● **Entries with scene source code**
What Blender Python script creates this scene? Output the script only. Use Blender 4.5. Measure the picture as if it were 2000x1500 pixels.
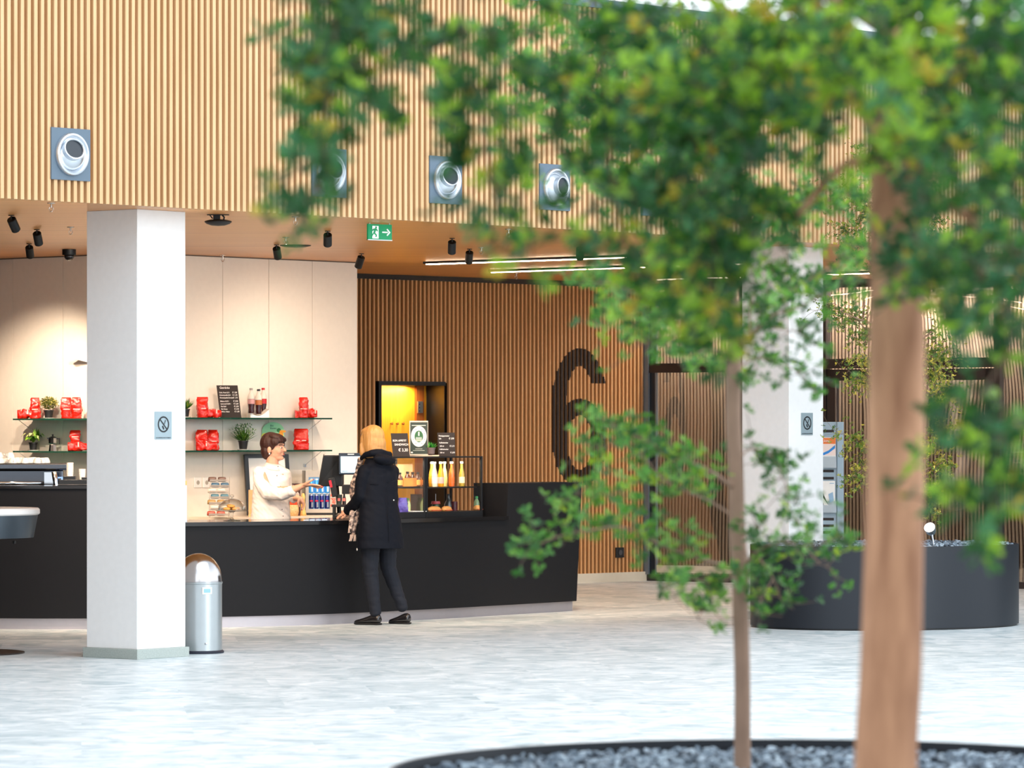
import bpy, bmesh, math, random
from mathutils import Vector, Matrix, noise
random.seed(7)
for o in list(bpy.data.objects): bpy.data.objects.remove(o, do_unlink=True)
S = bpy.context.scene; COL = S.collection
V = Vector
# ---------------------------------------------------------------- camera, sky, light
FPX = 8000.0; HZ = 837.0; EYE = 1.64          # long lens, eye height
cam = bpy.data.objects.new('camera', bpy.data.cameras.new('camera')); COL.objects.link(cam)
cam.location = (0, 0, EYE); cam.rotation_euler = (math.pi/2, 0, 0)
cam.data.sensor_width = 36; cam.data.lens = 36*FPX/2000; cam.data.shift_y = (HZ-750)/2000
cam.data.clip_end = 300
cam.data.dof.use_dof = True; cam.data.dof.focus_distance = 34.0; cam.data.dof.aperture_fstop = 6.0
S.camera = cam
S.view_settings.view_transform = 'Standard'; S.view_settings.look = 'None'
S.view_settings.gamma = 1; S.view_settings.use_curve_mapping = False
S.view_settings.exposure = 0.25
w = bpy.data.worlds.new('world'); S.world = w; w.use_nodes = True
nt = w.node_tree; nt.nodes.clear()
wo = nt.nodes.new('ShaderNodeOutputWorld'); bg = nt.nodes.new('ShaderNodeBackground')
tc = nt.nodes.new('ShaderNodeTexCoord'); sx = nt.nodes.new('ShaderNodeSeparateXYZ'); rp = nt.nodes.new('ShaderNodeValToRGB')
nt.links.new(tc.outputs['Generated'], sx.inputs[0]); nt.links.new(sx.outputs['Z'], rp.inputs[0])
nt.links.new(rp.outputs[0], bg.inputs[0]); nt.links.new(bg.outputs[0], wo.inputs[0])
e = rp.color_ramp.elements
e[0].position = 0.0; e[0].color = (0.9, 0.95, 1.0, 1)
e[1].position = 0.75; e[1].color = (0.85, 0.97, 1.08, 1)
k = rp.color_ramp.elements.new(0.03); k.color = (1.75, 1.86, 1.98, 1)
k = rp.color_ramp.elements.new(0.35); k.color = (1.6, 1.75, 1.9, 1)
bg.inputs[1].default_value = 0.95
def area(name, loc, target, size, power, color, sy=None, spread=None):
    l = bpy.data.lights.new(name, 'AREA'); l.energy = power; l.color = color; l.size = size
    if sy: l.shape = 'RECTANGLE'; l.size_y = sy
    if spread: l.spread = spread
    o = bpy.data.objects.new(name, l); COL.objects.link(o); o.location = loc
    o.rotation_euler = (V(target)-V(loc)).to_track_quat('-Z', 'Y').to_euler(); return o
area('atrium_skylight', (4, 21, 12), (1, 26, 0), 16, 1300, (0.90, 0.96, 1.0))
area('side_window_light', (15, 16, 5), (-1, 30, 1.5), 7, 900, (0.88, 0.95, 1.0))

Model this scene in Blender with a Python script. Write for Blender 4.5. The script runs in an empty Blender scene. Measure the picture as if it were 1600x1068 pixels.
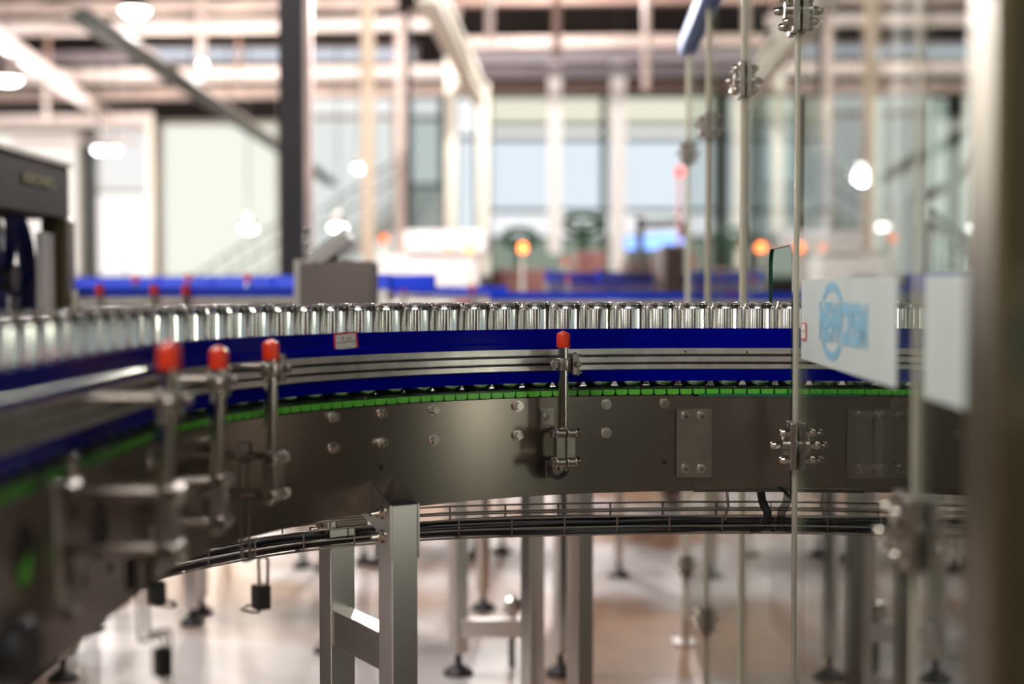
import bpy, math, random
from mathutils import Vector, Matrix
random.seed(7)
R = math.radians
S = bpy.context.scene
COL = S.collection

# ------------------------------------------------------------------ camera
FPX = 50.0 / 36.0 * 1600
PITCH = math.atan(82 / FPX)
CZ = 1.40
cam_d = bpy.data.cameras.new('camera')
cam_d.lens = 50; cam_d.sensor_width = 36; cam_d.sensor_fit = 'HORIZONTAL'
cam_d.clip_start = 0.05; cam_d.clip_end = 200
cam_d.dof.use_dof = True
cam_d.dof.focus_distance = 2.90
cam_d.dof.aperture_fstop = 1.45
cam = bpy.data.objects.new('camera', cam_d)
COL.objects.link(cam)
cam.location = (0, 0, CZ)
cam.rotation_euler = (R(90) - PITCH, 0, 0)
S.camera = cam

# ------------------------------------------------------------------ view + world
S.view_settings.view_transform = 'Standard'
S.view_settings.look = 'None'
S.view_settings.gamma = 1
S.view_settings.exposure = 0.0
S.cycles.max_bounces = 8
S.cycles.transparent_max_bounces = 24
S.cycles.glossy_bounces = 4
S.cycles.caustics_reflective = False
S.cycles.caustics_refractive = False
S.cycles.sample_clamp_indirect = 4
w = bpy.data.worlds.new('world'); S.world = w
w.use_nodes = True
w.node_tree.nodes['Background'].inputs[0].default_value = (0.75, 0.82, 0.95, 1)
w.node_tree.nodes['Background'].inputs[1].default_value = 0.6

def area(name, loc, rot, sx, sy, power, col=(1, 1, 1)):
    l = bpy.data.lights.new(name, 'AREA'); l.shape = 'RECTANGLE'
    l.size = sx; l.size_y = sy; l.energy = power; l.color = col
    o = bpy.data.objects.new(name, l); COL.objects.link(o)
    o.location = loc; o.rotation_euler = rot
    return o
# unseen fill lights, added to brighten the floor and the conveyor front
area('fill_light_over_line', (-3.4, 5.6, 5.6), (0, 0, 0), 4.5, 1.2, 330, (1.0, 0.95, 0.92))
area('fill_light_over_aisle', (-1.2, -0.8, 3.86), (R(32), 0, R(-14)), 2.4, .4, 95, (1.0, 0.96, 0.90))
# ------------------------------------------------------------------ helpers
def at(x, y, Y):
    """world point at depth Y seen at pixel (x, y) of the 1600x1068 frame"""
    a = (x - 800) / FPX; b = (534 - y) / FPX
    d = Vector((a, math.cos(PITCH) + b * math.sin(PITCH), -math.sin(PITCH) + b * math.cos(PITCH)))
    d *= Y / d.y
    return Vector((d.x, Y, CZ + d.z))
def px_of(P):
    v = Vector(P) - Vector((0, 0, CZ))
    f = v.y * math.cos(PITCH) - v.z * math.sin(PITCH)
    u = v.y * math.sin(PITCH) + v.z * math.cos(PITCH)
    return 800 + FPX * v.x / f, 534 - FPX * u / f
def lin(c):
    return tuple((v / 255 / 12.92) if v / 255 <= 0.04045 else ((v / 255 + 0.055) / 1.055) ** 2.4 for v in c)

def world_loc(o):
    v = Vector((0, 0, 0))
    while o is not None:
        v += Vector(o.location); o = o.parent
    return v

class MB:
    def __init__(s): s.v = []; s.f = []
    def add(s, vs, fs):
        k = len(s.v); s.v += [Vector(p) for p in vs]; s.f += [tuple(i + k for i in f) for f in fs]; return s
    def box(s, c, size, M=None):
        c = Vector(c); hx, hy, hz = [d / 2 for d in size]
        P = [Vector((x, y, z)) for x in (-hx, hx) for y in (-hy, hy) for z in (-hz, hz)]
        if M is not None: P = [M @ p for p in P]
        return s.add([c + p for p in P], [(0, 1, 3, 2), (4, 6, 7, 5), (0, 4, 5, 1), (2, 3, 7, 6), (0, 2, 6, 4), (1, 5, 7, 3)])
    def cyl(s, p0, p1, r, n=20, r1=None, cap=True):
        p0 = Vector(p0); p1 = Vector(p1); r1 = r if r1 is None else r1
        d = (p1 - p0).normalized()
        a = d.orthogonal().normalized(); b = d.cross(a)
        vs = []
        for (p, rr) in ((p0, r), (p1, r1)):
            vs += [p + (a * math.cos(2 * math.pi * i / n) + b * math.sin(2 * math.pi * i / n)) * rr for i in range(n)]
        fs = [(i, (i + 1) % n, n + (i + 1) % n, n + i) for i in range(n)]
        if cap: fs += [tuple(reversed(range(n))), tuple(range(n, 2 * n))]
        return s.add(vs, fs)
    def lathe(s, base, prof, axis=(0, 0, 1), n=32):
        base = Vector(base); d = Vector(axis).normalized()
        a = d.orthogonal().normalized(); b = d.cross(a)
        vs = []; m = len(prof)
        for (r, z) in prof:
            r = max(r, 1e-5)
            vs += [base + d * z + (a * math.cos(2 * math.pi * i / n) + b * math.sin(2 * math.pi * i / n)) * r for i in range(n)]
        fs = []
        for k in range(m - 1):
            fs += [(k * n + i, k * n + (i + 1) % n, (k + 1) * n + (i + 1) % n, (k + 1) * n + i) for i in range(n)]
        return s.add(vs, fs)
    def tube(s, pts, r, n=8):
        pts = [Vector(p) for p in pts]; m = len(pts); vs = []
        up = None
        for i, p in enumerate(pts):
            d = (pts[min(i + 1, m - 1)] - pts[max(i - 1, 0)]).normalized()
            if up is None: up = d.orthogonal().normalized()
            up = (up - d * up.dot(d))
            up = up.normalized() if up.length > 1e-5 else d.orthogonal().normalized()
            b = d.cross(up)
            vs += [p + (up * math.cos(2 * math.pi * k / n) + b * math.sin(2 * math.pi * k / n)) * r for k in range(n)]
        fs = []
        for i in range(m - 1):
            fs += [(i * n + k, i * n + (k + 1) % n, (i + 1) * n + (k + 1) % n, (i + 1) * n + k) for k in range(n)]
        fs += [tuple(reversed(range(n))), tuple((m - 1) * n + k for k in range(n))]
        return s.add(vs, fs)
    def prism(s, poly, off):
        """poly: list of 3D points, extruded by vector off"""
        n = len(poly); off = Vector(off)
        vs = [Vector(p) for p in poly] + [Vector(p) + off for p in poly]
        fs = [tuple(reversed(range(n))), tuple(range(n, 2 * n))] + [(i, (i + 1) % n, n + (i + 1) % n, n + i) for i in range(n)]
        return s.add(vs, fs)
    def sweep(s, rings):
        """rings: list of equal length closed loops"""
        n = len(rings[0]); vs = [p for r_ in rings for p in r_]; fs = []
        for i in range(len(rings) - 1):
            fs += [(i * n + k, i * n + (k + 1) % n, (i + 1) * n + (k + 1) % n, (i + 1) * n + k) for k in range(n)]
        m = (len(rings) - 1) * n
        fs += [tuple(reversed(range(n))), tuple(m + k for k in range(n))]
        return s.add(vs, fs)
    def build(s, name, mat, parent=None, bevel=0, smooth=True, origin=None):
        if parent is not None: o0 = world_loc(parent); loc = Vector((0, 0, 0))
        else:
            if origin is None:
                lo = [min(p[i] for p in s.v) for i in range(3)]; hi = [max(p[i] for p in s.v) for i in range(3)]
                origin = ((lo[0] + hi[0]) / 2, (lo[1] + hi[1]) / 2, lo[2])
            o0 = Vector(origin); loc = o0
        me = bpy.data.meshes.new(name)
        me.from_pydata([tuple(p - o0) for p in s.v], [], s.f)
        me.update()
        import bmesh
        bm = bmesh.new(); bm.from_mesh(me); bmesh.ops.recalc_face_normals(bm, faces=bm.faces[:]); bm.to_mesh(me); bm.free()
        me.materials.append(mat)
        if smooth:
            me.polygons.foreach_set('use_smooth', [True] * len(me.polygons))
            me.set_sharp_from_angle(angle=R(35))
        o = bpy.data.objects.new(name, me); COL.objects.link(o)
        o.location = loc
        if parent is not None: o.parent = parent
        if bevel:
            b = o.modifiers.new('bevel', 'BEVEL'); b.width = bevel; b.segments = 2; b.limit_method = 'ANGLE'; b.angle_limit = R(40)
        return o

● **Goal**
Look through the records and gather every line containing "script".

● **Task answer**
What Blender Python script creates this scene? Output the script only. Use Blender 4.5. Measure the picture as if it were 2000x1500 pixels.
Model this scene in Blender with a Python script. Write for Blender 4.5. The script runs in an empty Blender scene. Measure the picture as if it were 1600x1068 pixels.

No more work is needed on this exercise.